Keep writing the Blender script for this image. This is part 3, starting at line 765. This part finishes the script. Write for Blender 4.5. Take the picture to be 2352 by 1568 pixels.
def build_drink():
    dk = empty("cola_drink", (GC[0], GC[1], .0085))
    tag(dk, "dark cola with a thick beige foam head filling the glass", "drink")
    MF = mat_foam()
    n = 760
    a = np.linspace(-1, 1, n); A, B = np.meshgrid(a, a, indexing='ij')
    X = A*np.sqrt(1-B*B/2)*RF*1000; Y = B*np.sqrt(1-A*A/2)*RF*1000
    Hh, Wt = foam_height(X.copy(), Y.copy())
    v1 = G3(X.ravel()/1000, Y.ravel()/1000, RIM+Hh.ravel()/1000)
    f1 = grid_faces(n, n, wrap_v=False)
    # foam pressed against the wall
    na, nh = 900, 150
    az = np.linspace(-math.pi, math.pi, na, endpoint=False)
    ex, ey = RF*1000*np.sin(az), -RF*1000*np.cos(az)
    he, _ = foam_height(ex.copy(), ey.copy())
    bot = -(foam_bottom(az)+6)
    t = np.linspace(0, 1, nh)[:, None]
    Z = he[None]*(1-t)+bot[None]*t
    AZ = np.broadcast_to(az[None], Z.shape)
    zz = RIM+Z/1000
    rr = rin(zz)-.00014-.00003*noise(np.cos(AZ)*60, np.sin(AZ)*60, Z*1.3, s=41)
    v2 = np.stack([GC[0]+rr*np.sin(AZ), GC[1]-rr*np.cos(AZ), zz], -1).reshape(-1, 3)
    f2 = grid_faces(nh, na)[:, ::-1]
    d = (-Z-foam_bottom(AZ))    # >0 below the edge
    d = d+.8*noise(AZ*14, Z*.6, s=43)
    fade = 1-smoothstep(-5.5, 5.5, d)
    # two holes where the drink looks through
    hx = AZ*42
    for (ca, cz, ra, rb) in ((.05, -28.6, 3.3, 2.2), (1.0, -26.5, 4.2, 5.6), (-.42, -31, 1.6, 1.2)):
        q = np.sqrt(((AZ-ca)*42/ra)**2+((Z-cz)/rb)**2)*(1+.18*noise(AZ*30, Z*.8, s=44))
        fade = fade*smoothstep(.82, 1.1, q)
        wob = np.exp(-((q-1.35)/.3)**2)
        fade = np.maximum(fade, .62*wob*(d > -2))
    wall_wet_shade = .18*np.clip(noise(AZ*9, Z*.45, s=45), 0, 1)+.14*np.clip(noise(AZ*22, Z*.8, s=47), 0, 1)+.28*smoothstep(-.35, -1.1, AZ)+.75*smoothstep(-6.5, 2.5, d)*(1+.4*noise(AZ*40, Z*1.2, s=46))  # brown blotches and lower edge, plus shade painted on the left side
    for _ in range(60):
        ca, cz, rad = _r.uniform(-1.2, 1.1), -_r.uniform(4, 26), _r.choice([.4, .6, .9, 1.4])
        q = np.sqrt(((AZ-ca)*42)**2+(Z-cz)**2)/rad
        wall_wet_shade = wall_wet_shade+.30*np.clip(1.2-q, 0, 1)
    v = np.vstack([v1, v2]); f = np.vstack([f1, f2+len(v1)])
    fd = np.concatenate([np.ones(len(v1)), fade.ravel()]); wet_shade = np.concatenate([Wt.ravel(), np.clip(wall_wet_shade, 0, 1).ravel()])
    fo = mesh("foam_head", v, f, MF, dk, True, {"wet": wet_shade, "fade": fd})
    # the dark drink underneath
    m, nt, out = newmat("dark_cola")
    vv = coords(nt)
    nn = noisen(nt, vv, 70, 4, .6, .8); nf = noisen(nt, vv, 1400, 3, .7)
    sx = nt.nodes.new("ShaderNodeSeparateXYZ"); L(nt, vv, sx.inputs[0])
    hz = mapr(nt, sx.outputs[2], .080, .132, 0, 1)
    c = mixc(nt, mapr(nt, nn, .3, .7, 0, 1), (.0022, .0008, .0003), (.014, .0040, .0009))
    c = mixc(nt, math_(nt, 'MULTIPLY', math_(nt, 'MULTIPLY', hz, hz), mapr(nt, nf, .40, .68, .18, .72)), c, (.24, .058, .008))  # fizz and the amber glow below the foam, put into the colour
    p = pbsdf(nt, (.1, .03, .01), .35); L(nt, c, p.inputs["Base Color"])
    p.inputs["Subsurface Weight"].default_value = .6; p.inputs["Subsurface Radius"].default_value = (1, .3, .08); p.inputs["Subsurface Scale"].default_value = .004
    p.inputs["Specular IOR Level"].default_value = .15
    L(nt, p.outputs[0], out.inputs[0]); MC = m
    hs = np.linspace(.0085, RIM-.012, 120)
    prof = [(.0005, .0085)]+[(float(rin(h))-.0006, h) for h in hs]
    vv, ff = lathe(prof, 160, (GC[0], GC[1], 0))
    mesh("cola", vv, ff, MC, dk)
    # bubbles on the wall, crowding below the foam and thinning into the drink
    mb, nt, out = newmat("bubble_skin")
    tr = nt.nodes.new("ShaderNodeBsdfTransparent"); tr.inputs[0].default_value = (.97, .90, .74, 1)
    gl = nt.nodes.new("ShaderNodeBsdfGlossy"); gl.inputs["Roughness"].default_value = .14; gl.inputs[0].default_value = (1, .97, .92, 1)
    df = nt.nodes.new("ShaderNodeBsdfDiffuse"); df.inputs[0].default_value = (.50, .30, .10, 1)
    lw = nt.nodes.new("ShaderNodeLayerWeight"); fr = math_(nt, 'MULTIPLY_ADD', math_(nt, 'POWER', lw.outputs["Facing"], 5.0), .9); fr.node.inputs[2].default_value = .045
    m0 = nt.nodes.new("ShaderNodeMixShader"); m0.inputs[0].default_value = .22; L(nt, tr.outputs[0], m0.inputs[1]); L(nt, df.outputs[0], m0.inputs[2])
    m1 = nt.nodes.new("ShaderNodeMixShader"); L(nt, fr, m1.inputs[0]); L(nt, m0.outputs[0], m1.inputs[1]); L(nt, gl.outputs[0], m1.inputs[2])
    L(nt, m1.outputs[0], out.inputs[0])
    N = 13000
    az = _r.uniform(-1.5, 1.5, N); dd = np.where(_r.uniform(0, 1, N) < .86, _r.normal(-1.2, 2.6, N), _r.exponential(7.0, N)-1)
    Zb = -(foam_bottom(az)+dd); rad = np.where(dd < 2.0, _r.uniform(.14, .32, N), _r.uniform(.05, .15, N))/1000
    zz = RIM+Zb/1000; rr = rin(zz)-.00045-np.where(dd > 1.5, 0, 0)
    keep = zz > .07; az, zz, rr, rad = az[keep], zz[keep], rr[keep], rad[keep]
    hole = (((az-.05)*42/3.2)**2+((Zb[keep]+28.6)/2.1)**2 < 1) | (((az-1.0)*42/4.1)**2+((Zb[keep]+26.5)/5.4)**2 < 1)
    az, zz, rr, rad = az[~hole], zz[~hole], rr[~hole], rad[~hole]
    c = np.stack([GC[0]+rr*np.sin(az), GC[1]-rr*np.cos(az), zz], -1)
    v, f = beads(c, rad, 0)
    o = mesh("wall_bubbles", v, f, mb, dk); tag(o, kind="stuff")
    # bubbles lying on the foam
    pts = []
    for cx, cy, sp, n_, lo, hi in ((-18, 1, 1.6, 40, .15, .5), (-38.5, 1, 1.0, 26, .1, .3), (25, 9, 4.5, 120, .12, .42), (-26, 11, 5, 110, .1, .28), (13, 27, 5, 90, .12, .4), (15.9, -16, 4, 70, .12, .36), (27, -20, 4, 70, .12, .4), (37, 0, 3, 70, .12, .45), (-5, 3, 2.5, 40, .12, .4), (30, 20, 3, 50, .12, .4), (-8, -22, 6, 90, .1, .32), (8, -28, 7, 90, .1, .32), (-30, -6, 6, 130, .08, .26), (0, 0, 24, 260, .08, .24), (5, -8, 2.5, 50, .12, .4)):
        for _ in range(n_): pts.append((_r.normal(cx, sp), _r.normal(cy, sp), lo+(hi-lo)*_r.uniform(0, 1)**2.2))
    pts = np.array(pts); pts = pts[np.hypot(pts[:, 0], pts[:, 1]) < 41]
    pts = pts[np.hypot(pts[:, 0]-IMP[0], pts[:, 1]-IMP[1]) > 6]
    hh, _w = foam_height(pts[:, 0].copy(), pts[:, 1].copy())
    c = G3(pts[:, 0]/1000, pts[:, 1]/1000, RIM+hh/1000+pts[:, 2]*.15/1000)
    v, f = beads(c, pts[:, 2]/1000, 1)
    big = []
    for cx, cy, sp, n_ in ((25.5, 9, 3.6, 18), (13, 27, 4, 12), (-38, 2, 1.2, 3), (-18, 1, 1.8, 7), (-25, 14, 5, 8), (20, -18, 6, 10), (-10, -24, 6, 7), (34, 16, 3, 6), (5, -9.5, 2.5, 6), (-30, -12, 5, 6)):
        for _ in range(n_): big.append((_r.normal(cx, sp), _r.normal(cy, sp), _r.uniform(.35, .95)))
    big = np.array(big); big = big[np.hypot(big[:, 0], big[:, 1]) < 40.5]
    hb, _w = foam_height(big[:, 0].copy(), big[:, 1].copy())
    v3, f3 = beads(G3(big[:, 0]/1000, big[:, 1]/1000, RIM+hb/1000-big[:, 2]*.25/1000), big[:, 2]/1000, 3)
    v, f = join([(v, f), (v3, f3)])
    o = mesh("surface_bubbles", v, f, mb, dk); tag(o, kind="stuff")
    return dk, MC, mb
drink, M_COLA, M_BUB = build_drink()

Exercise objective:
The answer is one number: how many lines of the material above contain "mixc".

Solution to this problem:
2